Ariel born

by Greg Tyson

At 2 p.m., on Thanksgiving Eve, 1971, a tall, slim, middle-aged man walked into the Portland International Airport. Outside a blizzard was raging. He was carrying an attache case and dressed in a light-brown trench coat, a dark business suit and a black tie. He identified himself as Dan Cooper. He paid $20 for a one-way ticket to Seattle with a departure time at 2:50 p.m.

Onboard Boeing 727, Cooper ordered a drink. As the stewardess handed him the beverage, he slipped her a note. He paused, opened his briefcase to expose a nest of wires and added, “I have a bomb.”

Cooper demanded $200,000 in unmarked bills, a money sack and four backpack parachutes. He stressed that if his demands were not met, he would destroy the plane. The FBI complied and acquired the items Cooper had requested. He then instructed the pilot to refuel the plane and fly toward Mexico.

At 8:11 p.m., 10,000 feet over a blizzard-stricken Cascade mountain range near Ariel, Washington the red light on the pilot’s console indicating a dramatic change in cabin pressure went off. Cooper had jumped!

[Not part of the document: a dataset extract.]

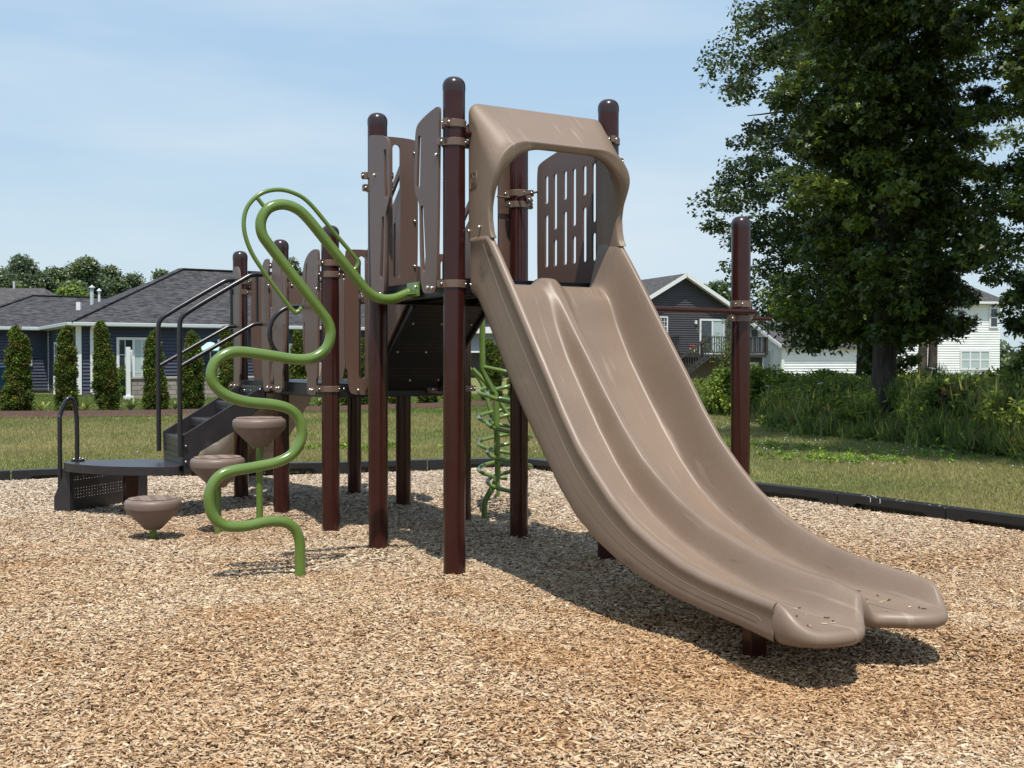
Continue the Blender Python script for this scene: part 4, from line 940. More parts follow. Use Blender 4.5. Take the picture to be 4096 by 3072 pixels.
# hosta like plants in the bed
def bed_plant(px,D,h,label,seed,pal,y=None,n=26):
    x=(px-2048)/4500*D; rr=random.Random(seed); m=MB()
    for i in range(n):
        a=rr.uniform(0,6.28); L_=h*rr.uniform(.5,1); sp=rr.uniform(.15,.8); P=[]
        for t in (0,.4,.75,1): P.append(Vector((math.cos(a)*L_*sp*t,math.sin(a)*L_*sp*t,.03+L_*(t-.55*sp*t*t))))
        w_=(.012,.034,.026,.001); s_=Vector((-math.sin(a),math.cos(a),0)); vs=[]
        for p,ww in zip(P,w_): vs+= [p-s_*ww,p+s_*ww]
        m.add(vs,[(0,1,3,2),(2,3,5,4),(4,5,7,6)],True)
    o=m.build('bed_plant',pal,loc=(x,D,0)); tag(o,label,'plant','small plants in the mulch bed')
M_h1=mat('pale_leaf',(.20,.27,.09),rough=.5); M_h2=mat('yellow_leaf',(.32,.34,.08),rough=.5)
bed_plant(165,27.2,.42,'thin upright yellow green plant between the two leftmost arborvitae',1,M_h2,n=9)
bed_plant(340,27.3,.30,'yellow leaning plant between the second and third arborvitae',2,M_h2,n=14)
bed_plant(522,27.6,.40,'pale flowering hosta like plant right of the third arborvitae',3,M_h1,n=24)
bed_plant(700,28.3,.30,'low pale plant between the stair handrails',4,M_h1,n=18)
bed_plant(1275,30.6,.35,'pale plant seen right of the low panels',5,M_h1,n=18)
# ---- undergrowth on the right
def in_poly(P,x,y): return inside(x,y,np.array(P))
UP=[(4.4,27.6),(5.0,26.0),(5.6,25.0),(5.25,21.5),(5.0,19.0),(5.7,17.6),(6.1,16.0),(6.35,14.6),(6.9,12.5),(8.5,10.5),(14,10.5),(16,30),(10,34),(3.2,33),(3.0,29)]
def undergrowth():
    n=9500; x=rng.uniform(2.5,14,n); y=rng.uniform(10.5,34,n); k=in_poly(UP,x,y)&(x<.5*y+2.5); x=x[k];y=y[k]; n=len(x)
    ed=np.minimum.reduce([np.hypot(x-p[0],y-p[1]) for p in UP[:9]])
    hmax=.65+.35*np.sin(x*1.9)*np.sin(y*1.3)+.25*np.clip(y-24,0,6)/6
    hmax=np.where(x>6.3,hmax+.25,hmax); hmax=np.clip(hmax*np.clip(.45+ed*.8,.3,1.15),.25,np.where(x>6.3,np.where(y<20,1.0,.80),.66))
    C=np.stack([x,y,hmax*rng.uniform(.1,1,n)**.6],1); Rd=rng.uniform(.12,.30,n)
    ok=~((np.abs(x/y-.331)<.013)&(y<21.2)); C=C[ok]; Rd=Rd[ok]; n=len(C)
    sel=rng.random(n)<.66
    a=leaf_cloud(C[sel],Rd[sel],55,.085,[(.12,.175,.032),(.155,.21,.038),(.09,.135,.027),(.21,.25,.05)],'leaf',flat=.8,jit=.35)
    b=leaf_cloud(C[~sel]*np.array([1,1,.7]),Rd[~sel]*1.1,60,.26,[(.145,.195,.045),(.18,.23,.06),(.12,.17,.04),(.24,.25,.09)],'blade',flat=.8,jit=.35)
    V=np.concatenate([a[0],b[0]]); F=np.concatenate([a[1],b[1]+len(a[0])]); c=np.concatenate([a[2],b[2]])
    return np_obj('undergrowth',V,F,M_leaf2,col=c)
tag(undergrowth(),kind='stuff')
def edge_weeds():
    E=np.array(catmull([(p[0],p[1]) for p in UP[:10]],30)); k=900; i=rng.integers(0,len(E),k); x=E[i,0]+rng.normal(.12,.22,k); y=E[i,1]+rng.normal(.1,.22,k)
    C=np.stack([x,y,rng.uniform(.02,.32,k)*np.clip(.6+(x-E[i,0])*1.5,.3,1.6)],1)
    a=leaf_cloud(C[:450],rng.uniform(.08,.2,450),50,.075,[(.085,.14,.028),(.11,.17,.035),(.065,.11,.024)],'leaf',flat=.7,jit=.35); b=leaf_cloud(C[450:],rng.uniform(.08,.2,450),45,.20,[(.11,.16,.04),(.14,.19,.055),(.17,.19,.07)],'blade',flat=.6,jit=.35)
    return np_obj('edge_weeds',np.concatenate([a[0],b[0]]),np.concatenate([a[1],b[1]+len(a[0])]),M_leaf2,col=np.concatenate([a[2],b[2]]))
tag(edge_weeds(),kind='stuff')
m=MB(); m.prism([(p[0]+1.0,p[1]+1.0) for p in UP],[],lambda a,b,t:Vector((a,b,.03-t)),.02); tag(m.build('undergrowth_soil',M_mulch),kind='structure')
def shrub(x,y,h,r,label,seed,pal,leaf=.09,shape='leaf',stems=6,per=90,n=60,cat='shrub',name='shrub'):
    t=empty(name,(x,y,0),0,label=label,cat=cat); rr=random.Random(seed); q=MB(); C=[]
    for i in range(stems):
        a=rr.uniform(0,6.28); P=[(0,0,0),(r*.3*math.cos(a),r*.3*math.sin(a),h*.45),(r*.75*math.cos(a),r*.75*math.sin(a),h*rr.uniform(.7,.98))]; P=catmull(P,4)
        q.tube(P,[float(v) for v in np.linspace(.018,.004,len(P))],5)
    q.build('stems',M_bark,t)
    for i in range(n):
        a=rr.uniform(0,6.28); z=rr.uniform(.12,1); f=rr.random()**.5; R_=r*math.sin(math.pi*(z*.75+.15))
        C.append((R_*f*math.cos(a),R_*f*math.sin(a),z*h))
    V,F,c=leaf_cloud(np.array(C),np.array([.10+.06*rr.random()+r*.10 for _ in C]),per,leaf,pal,shape,flat=.8,jit=.3); np_obj('foliage',V,F,M_leaf2,col=c,parent=t)
G1=[(.15,.215,.036),(.185,.25,.045),(.12,.175,.033)]; G2=[(.075,.115,.025),(.095,.145,.03)]
shrub(5.05,26.0,1.0,.7,'leafy yellow green shrub left of the lone post',1,G1)
shrub(5.9,26.3,1.05,.75,'leafy shrub right of the lone post in front of the white garage',2,G1)
shrub(6.9,25.2,.95,.8,'broad sunlit shrub between the lone post and the dark leaf covered trunk',3,G1)
shrub(6.3,24.4,.8,.6,'low sunlit shrub in front of the white garage wall',4,G1)
shrub(8.6,18.3,1.25,.8,'tall dark shrub right of the oak trunk',5,G2,leaf=.11)
shrub(8.3,15.6,1.25,.8,'feathery dark green shrub at the right edge',6,[(.08,.12,.04),(.10,.14,.055)],leaf=.13,shape='blade')
shrub(7.35,19.2,1.15,.35,'tall narrow weed with long leaves right of the oak trunk',7,[(.09,.15,.035)],leaf=.14,shape='blade',stems=4,n=24,per=60,name='tall_weed',cat='weed')
shrub(5.75,19.8,.75,.5,'dark mound of weeds left of the oak trunk',8,G2,leaf=.10)
shrub(6.75,16.9,.8,.5,'weedy bush with brownish leaves right of the oak trunk foot',9,[(.08,.10,.03),(.16,.10,.055),(.06,.09,.025)],leaf=.09)
# queen anne's lace heads
LACE=bpy.data.meshes.new('x')
rr=random.Random(3); proto_l=None
for i,(x,y,z) in enumerate([(6.95,18.6,1.12),(7.05,18.2,.92),(7.9,17.3,1.12),(8.0,17.0,1.0),(8.25,16.9,1.15),(8.45,17.4,1.1),(7.4,17.9,1.05),(8.1,16.3,.86),(8.65,16.6,.95),(6.2,22.6,.8),(5.6,24.6,.7)]):
    if proto_l is None:
        m=MB(); m.tube([(0,0,-.75),(.01,0,0)],.004,5); 
        for k in range(26):
            a=rr.uniform(0,6.28); r_=.055*rr.random()**.5; m.sphere((r_*math.cos(a),r_*math.sin(a),.01-r_*r_*3),.008,5,3); 
        proto_l=m.build('white_wildflower',M_white); o=proto_l
    else: o=proto_l.copy(); COL.objects.link(o)
    o.location=(x,y,z); o.rotation_euler=(rr.uniform(-.2,.2),rr.uniform(-.2,.2),0); tag(o,'flat white wildflower head on a thin stem among the right hand undergrowth','wildflower','white wildflower heads in the undergrowth')
# ---- bare branching bush in front of the deck house
sh=empty('young_tree',(8.55,45,0),0,label='sparse young tree with bare looking stems in front of the dark gable house deck',cat='young tree')
q=MB(); rr=random.Random(9); C=[]
for i in range(16):
    a=rr.uniform(0,6.28); r_=rr.uniform(.3,1.0); h_=rr.uniform(1.6,3.3); P=catmull([(0,0,0),(r_*.3*math.cos(a),r_*.3*math.sin(a),h_*.4),(r_*math.cos(a),r_*math.sin(a),h_)],5); q.tube(P,[float(v) for v in np.linspace(.03,.006,len(P))],5); C+=P[4:]
q.build('stems',M_bark,sh); V,F,c=leaf_cloud(np.array(C),np.full(len(C),.25),14,.09,[(.10,.14,.045),(.13,.17,.05)],'leaf'); np_obj('foliage',V,F,M_leaf2,col=c,parent=sh)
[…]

A search was assembled. A reporter covering the crime incorrectly referred to Cooper as D.B. Cooper. The name stuck.

Subsequently, no trace of Cooper was ever recovered—no parachute, no body, nothing. In 1980, a boy found $5,800 washed up on a sandbar of the Columbia River. Ralph Hammelsbach, the former head of the FBI’s search for Cooper until his retirement in 1983, concluded Cooper had probably died in the mountains and then been swept up by a mountain stream.

Many people disagreed with Hammelsbach’s assessment of the case.

For Dona Elliott, owner of Ariel Store and Tavern in Ariel, the answer is obvious.

“I bet he’s still alive,” Elliott said.

Elliott, 61, is one of Ariel’s many staunch Cooper supporters. She also oversees “D.B. Cooper Days,” the annual festivities that pay homage to Mr. Cooper.

“We’ve had between 300 to 500 people here,” Elliott said.

For Elliot, Cooper’s appeal stems from the mystery of his motives.

“He had a reason only he knows,” Elliott said.

Despite all the ballyhoo surrounding D.B. Cooper, Ariel hardly looks like a place where you would find a major festival.

Ariel is a tiny logging town 10 miles east of Woodland and roughly seven miles west of Mount St. Helens. It is home to about 200 people-mostly loggers.